The Night of the Long Knives shaped Germany by consolidating Hitler's power and eliminating potential opposition within the Nazi Party.

The Night of the Long Knives, which took place from 30th June to 2nd July 1934, was a significant event in the history of Nazi Germany. It was a purge that saw the murder of approximately 85 people, including prominent members of the Sturmabteilung (SA), the Nazi Party's original paramilitary wing. This event was instrumental in shaping Germany's political landscape, as it allowed Adolf Hitler to consolidate his power and eliminate potential opposition within his own party.

The SA, under the leadership of Ernst Röhm, had grown increasingly powerful and independent, posing a threat to Hitler's control over the Nazi Party. Röhm advocated for a 'second revolution', which involved the redistribution of wealth and more radical economic reforms, a stance that was at odds with Hitler's vision and threatened the support of the conservative military and industrial elites. The Night of the Long Knives was Hitler's solution to this problem. By eliminating Röhm and other SA leaders, Hitler not only removed a potential source of opposition but also demonstrated his willingness to use violence to maintain control, thereby instilling fear in any would-be challengers.
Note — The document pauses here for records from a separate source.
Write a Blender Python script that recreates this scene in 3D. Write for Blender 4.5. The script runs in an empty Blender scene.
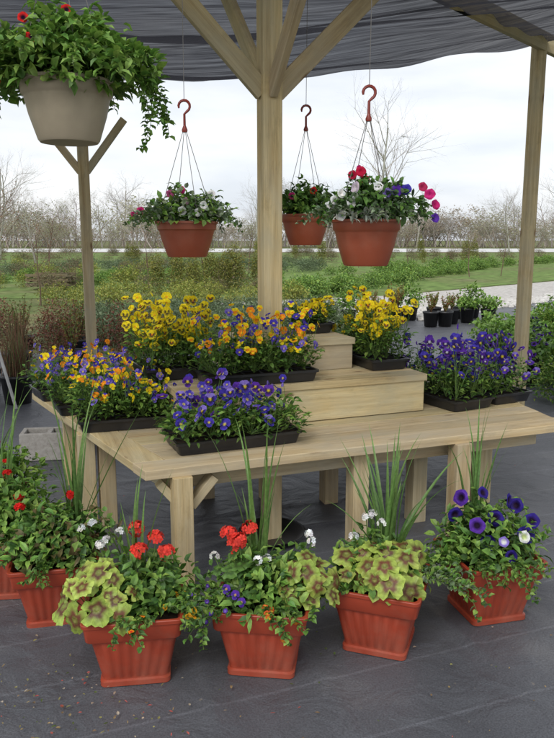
import bpy, math, random
import numpy as np
from mathutils import Vector, Matrix, noise
random.seed(7); np.random.seed(7)
R=random.random; U=random.uniform; G=random.gauss
V3=Vector; Z=Vector((0,0,1))
scene=bpy.context.scene

# ---------------------------------------------------------------- materials
def newmat(name):
    m=bpy.data.materials.new(name); m.use_nodes=True
    nt=m.node_tree; nt.nodes.clear()
    out=nt.nodes.new('ShaderNodeOutputMaterial')
    return m,nt,nt.nodes,nt.links,out
def ramp(n,stops):
    r=n.new('ShaderNodeValToRGB'); cr=r.color_ramp
    while len(cr.elements)<len(stops): cr.elements.new(0.5)
    for e,(p,c) in zip(cr.elements,stops):
        e.position=p; e.color=(c[0],c[1],c[2],1)
    return r
def plantmat(name,rough,trans,spec=0.3):
    m,nt,n,l,out=newmat(name)
    a=n.new('ShaderNodeAttribute'); a.attribute_name='Col'
    tc=n.new('ShaderNodeTexCoord'); ns=n.new('ShaderNodeTexNoise'); ns.inputs['Scale'].default_value=90; ns.inputs['Detail'].default_value=3
    l.new(tc.outputs['Object'],ns.inputs['Vector'])
    mr=n.new('ShaderNodeMapRange'); mr.inputs[1].default_value=.3; mr.inputs[2].default_value=.7; mr.inputs[3].default_value=.75; mr.inputs[4].default_value=1.2
    l.new(ns.outputs['Fac'],mr.inputs[0])
    mx=n.new('ShaderNodeVectorMath'); mx.operation='SCALE'
    l.new(a.outputs['Color'],mx.inputs[0]); l.new(mr.outputs[0],mx.inputs['Scale'])
    p=n.new('ShaderNodeBsdfPrincipled'); p.inputs['Roughness'].default_value=rough; p.inputs['Specular IOR Level'].default_value=spec
    l.new(mx.outputs[0],p.inputs['Base Color'])
    if trans>0:
        t=n.new('ShaderNodeBsdfTranslucent'); s=n.new('ShaderNodeMixShader'); s.inputs[0].default_value=trans
        l.new(mx.outputs[0],t.inputs['Color'])
        l.new(p.outputs[0],s.inputs[1]); l.new(t.outputs[0],s.inputs[2]); l.new(s.outputs[0],out.inputs[0])
    else: l.new(p.outputs[0],out.inputs[0])
    return m
M_LEAF=plantmat('leaf',.48,.28,.4)
M_PETAL=plantmat('petal',.7,.25,.15)
M_BARK=plantmat('bark',.9,0,.1)

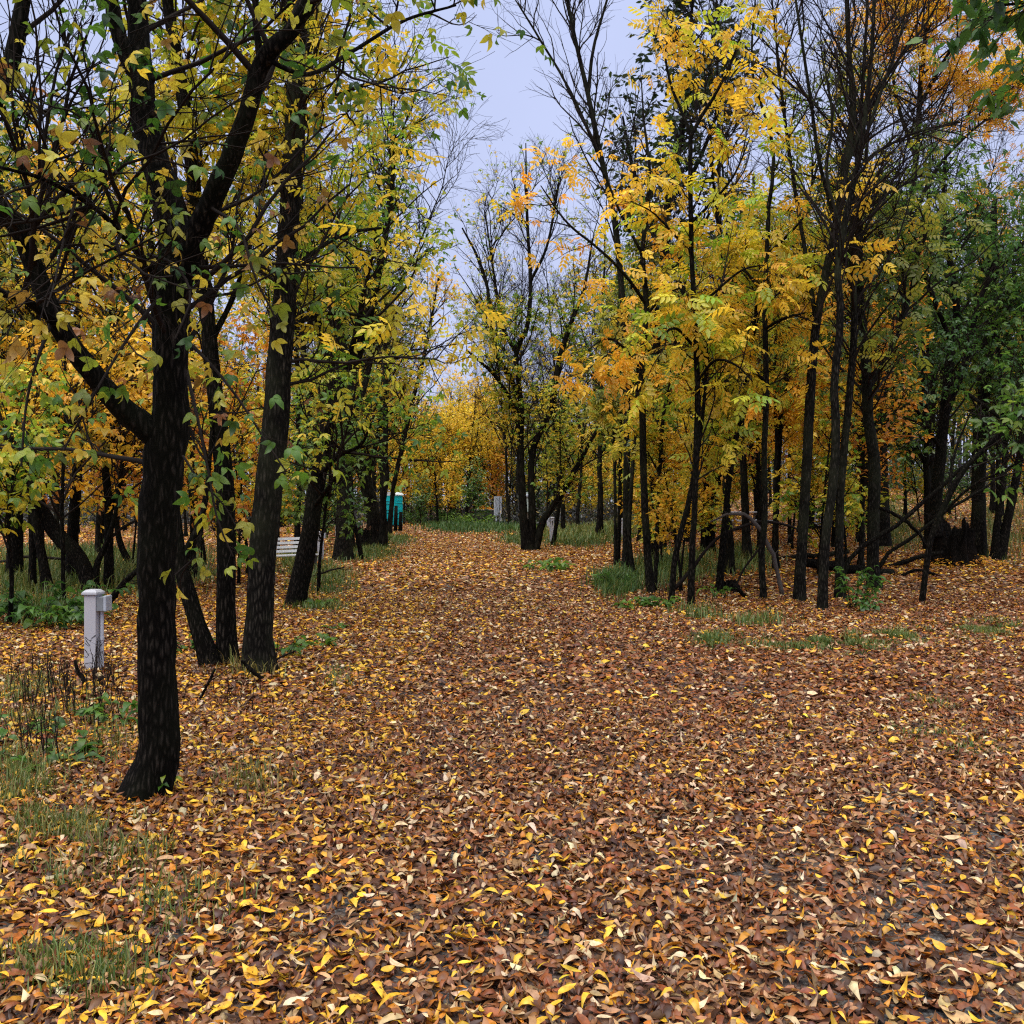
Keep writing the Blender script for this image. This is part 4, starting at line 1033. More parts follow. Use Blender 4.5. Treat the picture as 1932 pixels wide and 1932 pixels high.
def bg(kind, px, Y, scale=1.0, variant=None):
    H, r0, fk, pal, n1, n2, n3, per, tm, sz, l1, l2, l3, t0, words = KINDS[kind]
    variant = int(rng.integers(0, 3 if H > 6 else 2)) if variant is None else variant
    loc = on_ground(px, Y)
    rot = rng.uniform(0, 2 * PI)
    sapling = H < 6
    cat = 'sapling' if sapling else 'tree'
    band = 'nearer' if Y < 32 else ('middle' if Y < 55 else 'far')
    zone = 'left woods' if px < 740 else ('right woods' if px > 1110 else 'lane end woods')
    lm = min(LANDMARKS, key=lambda q: abs(q[0] - px))
    d = px - lm[0]
    side = 'straight behind' if abs(d) < 9 else ('just right of' if 0 < d < 24 else 'just left of' if -24 < d < 0 else 'right of' if d > 0 else 'left of')
    label = f'{words} {cat}, {side} {lm[1]}, {band} {zone}'
    if px < 2: label = f'{words} {cat} in the {band} left woods, cut by the left edge'
    if px > 1930: label = f'{words} {cat} in the {band} right woods, cut by the right edge'
    group = ('saplings' if sapling else 'trees') + ' in the ' + zone
    SEEN[label] = SEEN.get(label, 0) + 1
    sc = (scale * rng.uniform(.92, 1.08), scale * rng.uniform(.92, 1.08), scale)
    nm = {'bare': 'bare_tree', 'pole': 'pole_tree'}.get(kind, 'sapling' if sapling else 'woodland_tree')
    if (kind, variant) not in PROTO:
        g = np.random.default_rng(hash_seed(kind, variant))
        P, R = bg_limbs(g, H * g.uniform(.9, 1.1), r0, fk, .05 if not sapling else .09)
        o = grow(nm, label, cat, None, Y, hash_seed(kind, variant) + 1, pal, tm, sz, n1, n2, n3, l1, l2, l3, per, t0, 'bark_far', .25 if H > 6 else .1, (.1, .95), .35, 9, 22,
                 rmin=.006 if H > 6 else .004, ang=52, group=group, world=(P + 0.0, R), leafmat='leaf_dark' if pal == 'green' else 'leaf', flat=.7)
        o.location = loc; o.rotation_euler = (0, 0, rot); o.scale = sc
        PROTO[(kind, variant)] = o
        return o
    return copy_thing(PROTO[(kind, variant)], loc, rot, label, group, sc)


def hash_seed(k, v):
    return sum(ord(c) * (i + 3) for i, c in enumerate(k)) * 7 + v * 131


_grow_loc = None
placed = []


def free(px, Y, md):
    x = (px - CX) * Y / FPX
    for (a, b) in placed:
        if (a - x) ** 2 + (b - Y) ** 2 < md * md: return False
    return True


def blocked(px, Y):
    x = (px - CX) * Y / FPX
    if 36.5 < Y < 43.5 and px < 560: return True          # side road
    if 48 < Y < 60 and px > 1300 and abs(Y - (50 + (x - 10) * .27)) < 3.5: return True
    if 62 < Y < 82 and abs(x - 25.5) < 5.5: return True     # trailer
    if Y > 60 and px < 770 and px > 690 and Y < 72: return True
    if abs(Y - 36) < 2 and 1350 < px < 1450: return True
    if abs(Y - 45) < 2.2 and 1480 < px < 1580: return True
    return False


def fill(n, pxr, Yr, kinds, md, scale=(.85, 1.15), cond=None):
    ks = list(kinds); w = np.array([kinds[k] for k in ks], float); w /= w.sum()
    c = 0
    for _ in range(n * 30):
        px = rng.uniform(*pxr); Y = rng.uniform(*Yr)
        if blocked(px, Y) or not free(px, Y, md) or (cond and not cond(px, Y)): continue
        placed.append(((px - CX) * Y / FPX, Y))
        bg(ks[rng.choice(len(ks), p=w)], px, Y, rng.uniform(*scale))
        c += 1
        if c >= n: break


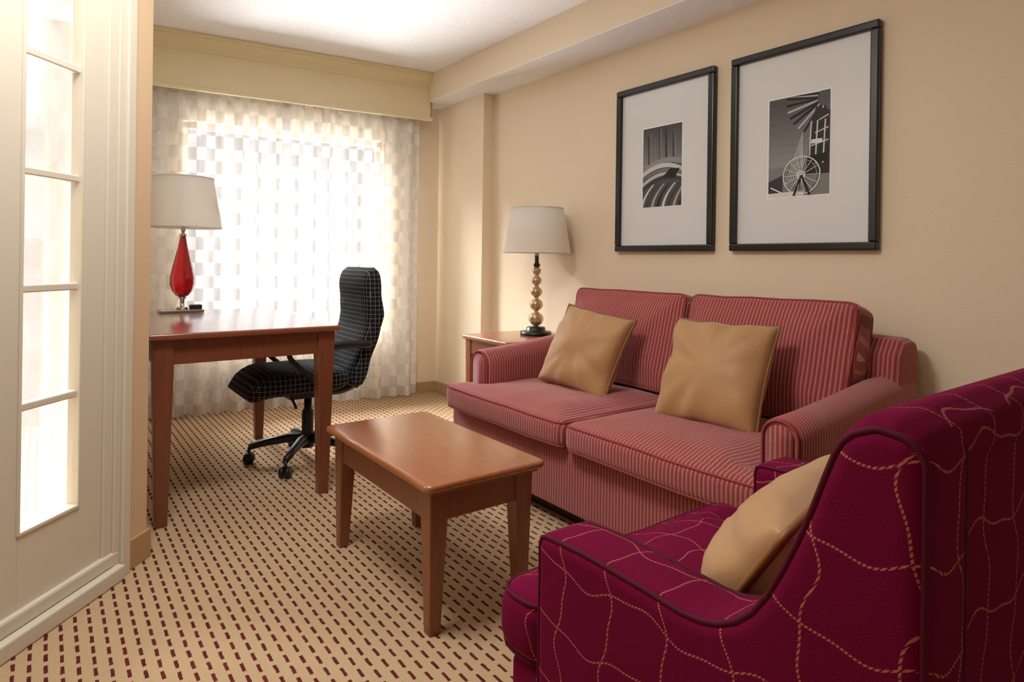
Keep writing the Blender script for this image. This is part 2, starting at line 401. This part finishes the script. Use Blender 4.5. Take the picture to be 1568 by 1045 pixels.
def art_boats(P,L,Ci):
    for i in range(16): P([(0,1-i/32),(1,1-i/32),(1,1-(i+1)/32),(0,1-(i+1)/32)],78+i*4)
    P([(0,0),(1,0),(1,.54),(0,.5)],84)
    for x_,w_,t,v in ((.16,.03,.9,56),(.24,.014,.93,150),(.45,.018,1,60),(.49,.01,.97,170),(.62,.05,.95,62),(.80,.035,.9,70),(.86,.012,.88,150),(.33,.012,.88,140)): L(x_,.48,x_-.02,t,w_,v)
    def band(y0,y1,y2,h0,h1,v):
        n=10;up=[];lo=[]
        for i in range(n+1):
            t=i/n;yy=y0*(1-t)**2+2*y1*t*(1-t)+y2*t*t;hh=h0+(h1-h0)*t;up.append((t,yy+hh));lo.append((t,yy))
        P(up+lo[::-1],v)
    band(.44,.60,.50,.05,.07,150);band(.38,.56,.42,.06,.05,205);band(.33,.50,.38,.04,.04,120);band(.26,.46,.34,.05,.03,190);band(.20,.40,.30,.05,.04,66)
    P([(.52,.36),(.72,.46),(.96,.45),(.84,.34)],40)
    for k_ in range(8):
        x0=-.05+k_*.14;v=(215,70,170,40)[k_%4]
        pts=[(x0+.22*t*t+.1*t,.0+.28*t) for t in [j/6 for j in range(7)]]
        P([(a+.07*(1-.4*b/.28),b) for a,b in pts]+[(a,b) for a,b in pts[::-1]],v)
def art_wheel(P,L,Ci):
    for i in range(10): P([(0,1-i/14),(1,1-i/14),(1,1-(i+1)/14),(0,1-(i+1)/14)],84+i*7)
    P([(0,0),(1,0),(1,.3),(0,.3)],130);P([(0,.16),(.25,.22),(.25,0),(0,0)],60);P([(0,.0),(.6,0),(.6,.05),(0,.04)],225)
    for i in range(17):
        q=math.radians(95+i*11);L(.92+.12*math.cos(q),.93+.08*math.sin(q),.92+.62*math.cos(q),.93+.36*math.sin(q),.035,22 if i%3 else 185)
    P([(.62,.2),(1,.2),(1,.8),(.78,.86),(.7,.6)],42)
    for i in range(6): L(.68+.03*i,.42+.06*i,.98,.46+.06*i,.02,200 if i%2 else 24)
    for x_ in (.68,.78,.9): L(x_,.3,x_+.03,.72,.022,215)
    P([(.64,.3),(.96,.32),(.96,.4),(.66,.38)],18);P([(.7,.5),(.9,.5),(.88,.54),(.72,.54)],230)
    for i in range(8): L(.28+.04*i,.1,.58,.62-.035*i,.008,230)
    Ci(.56,.2,.3,235,.016);Ci(.56,.2,.25,160,.01);Ci(.56,.2,.06,240,.02)
    for i in range(14):
        q=2*math.pi*i/14;L(.56,.2,.56+.3*math.cos(q),.2+.19*math.sin(q),.009,225)
    L(.44,0,.57,.2,.03,20);L(.7,0,.57,.2,.03,20);L(.05,.1,.3,.02,.02,240)
picture(1.775,1.114,1.122,2.032,dict(rect=(1.585,1.310,1.362,1.80),draw=art_wheel))
picture(2.52,1.87,1.122,2.032,dict(rect=(2.33,2.070,1.362,1.79),draw=art_boats))
# ---------------------------------------------------------------- coffee table
ct=root('coffee_table',(1.05,1.9,0))
slab('top',rect(.84,1.263,1.495,2.275),.418,.44,.009,.03,wd_top,ct)
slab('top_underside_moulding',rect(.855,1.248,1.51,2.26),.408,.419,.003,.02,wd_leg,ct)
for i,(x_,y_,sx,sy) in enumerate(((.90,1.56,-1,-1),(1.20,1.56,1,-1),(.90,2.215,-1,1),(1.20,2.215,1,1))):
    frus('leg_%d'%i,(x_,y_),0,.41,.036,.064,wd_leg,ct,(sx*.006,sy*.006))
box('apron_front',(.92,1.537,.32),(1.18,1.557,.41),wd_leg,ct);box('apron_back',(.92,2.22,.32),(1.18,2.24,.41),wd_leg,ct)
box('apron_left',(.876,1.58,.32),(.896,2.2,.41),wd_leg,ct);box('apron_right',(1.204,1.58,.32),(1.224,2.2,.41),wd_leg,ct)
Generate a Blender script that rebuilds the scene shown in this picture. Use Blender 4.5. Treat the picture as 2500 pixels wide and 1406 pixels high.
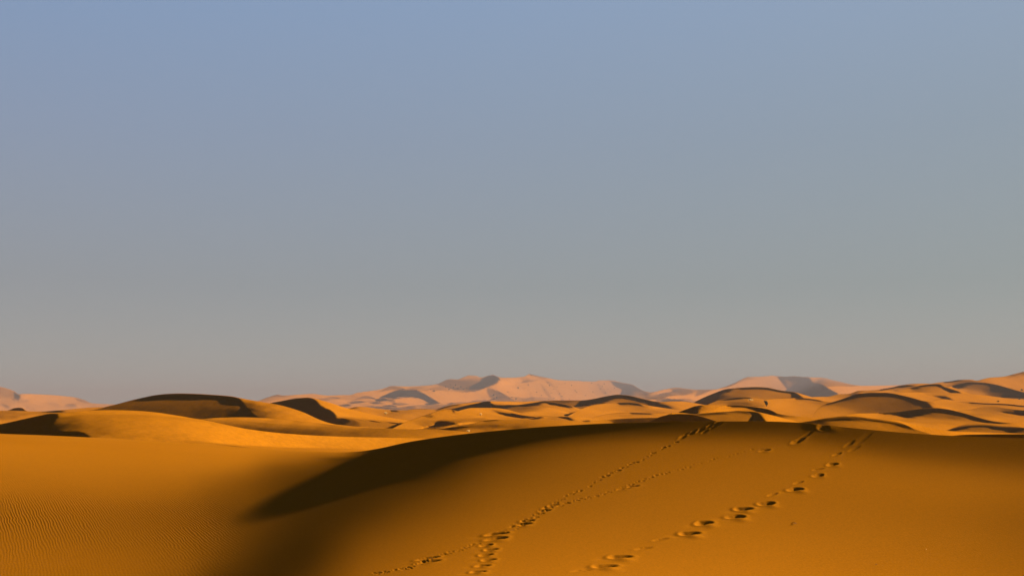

Furthermore, the purge also served to strengthen Hitler's relationship with the German Army. The SA had been seen as a potential rival to the Army, and its elimination reassured the military elite of their position. In return, they pledged their loyalty to Hitler, further solidifying his control over the country.

The Night of the Long Knives also had significant legal implications. Hitler justified the murders by claiming that he was acting to prevent a supposed imminent coup, and the German cabinet subsequently passed a law making the purge officially 'legal'. This set a dangerous precedent, effectively giving Hitler the power to murder without legal repercussions, and marked a significant step towards the establishment of a totalitarian state.

In conclusion, the Night of the Long Knives was a pivotal event in the history of Nazi Germany. It allowed Hitler to consolidate his power, eliminate potential opposition, and establish a precedent for the use of violence and murder as political tools.